The required output consists solely of the lines from the top of the listing through the line containing "return -1.6 * sstep((s - 7.2) / 16) + und", transcribed exactly.
------------------------------------
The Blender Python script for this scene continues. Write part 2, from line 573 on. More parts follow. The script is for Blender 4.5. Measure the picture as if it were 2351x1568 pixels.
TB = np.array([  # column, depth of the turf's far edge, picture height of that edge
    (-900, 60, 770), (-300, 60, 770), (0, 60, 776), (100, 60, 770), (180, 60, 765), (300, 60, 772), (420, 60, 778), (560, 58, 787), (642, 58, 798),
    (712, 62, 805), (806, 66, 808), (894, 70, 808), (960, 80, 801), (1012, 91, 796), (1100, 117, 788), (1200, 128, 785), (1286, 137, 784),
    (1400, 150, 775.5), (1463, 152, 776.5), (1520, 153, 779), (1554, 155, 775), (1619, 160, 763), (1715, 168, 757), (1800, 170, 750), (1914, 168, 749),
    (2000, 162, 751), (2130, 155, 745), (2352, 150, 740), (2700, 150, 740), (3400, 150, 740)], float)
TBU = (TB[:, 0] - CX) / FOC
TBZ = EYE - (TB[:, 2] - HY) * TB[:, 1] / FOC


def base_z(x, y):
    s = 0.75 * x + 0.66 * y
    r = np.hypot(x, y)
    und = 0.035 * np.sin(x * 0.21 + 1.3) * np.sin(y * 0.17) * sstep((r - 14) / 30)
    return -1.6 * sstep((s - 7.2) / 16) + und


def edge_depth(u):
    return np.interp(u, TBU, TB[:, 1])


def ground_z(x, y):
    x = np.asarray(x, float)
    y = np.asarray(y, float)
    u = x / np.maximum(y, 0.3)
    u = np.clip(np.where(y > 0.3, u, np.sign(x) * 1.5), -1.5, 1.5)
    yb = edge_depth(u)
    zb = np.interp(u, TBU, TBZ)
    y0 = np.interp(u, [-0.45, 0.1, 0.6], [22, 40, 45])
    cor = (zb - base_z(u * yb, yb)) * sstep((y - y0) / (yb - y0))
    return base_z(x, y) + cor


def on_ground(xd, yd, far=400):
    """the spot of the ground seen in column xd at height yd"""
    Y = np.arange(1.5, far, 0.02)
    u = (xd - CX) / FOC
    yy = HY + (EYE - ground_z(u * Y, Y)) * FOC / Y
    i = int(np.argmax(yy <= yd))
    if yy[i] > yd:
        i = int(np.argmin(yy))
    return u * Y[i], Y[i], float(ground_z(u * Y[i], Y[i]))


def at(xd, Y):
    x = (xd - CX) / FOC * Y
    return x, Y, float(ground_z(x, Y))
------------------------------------
TASK OUTPUT
The Blender Python script for this scene continues. Write part 2, from line 573 on. More parts follow. The script is for Blender 4.5. Measure the picture as if it were 2351x1568 pixels.
TB = np.array([  # column, depth of the turf's far edge, picture height of that edge
    (-900, 60, 770), (-300, 60, 770), (0, 60, 776), (100, 60, 770), (180, 60, 765), (300, 60, 772), (420, 60, 778), (560, 58, 787), (642, 58, 798),
    (712, 62, 805), (806, 66, 808), (894, 70, 808), (960, 80, 801), (1012, 91, 796), (1100, 117, 788), (1200, 128, 785), (1286, 137, 784),
    (1400, 150, 775.5), (1463, 152, 776.5), (1520, 153, 779), (1554, 155, 775), (1619, 160, 763), (1715, 168, 757), (1800, 170, 750), (1914, 168, 749),
    (2000, 162, 751), (2130, 155, 745), (2352, 150, 740), (2700, 150, 740), (3400, 150, 740)], float)
TBU = (TB[:, 0] - CX) / FOC
TBZ = EYE - (TB[:, 2] - HY) * TB[:, 1] / FOC


def base_z(x, y):
    s = 0.75 * x + 0.66 * y
    r = np.hypot(x, y)
    und = 0.035 * np.sin(x * 0.21 + 1.3) * np.sin(y * 0.17) * sstep((r - 14) / 30)
    return -1.6 * sstep((s - 7.2) / 16) + und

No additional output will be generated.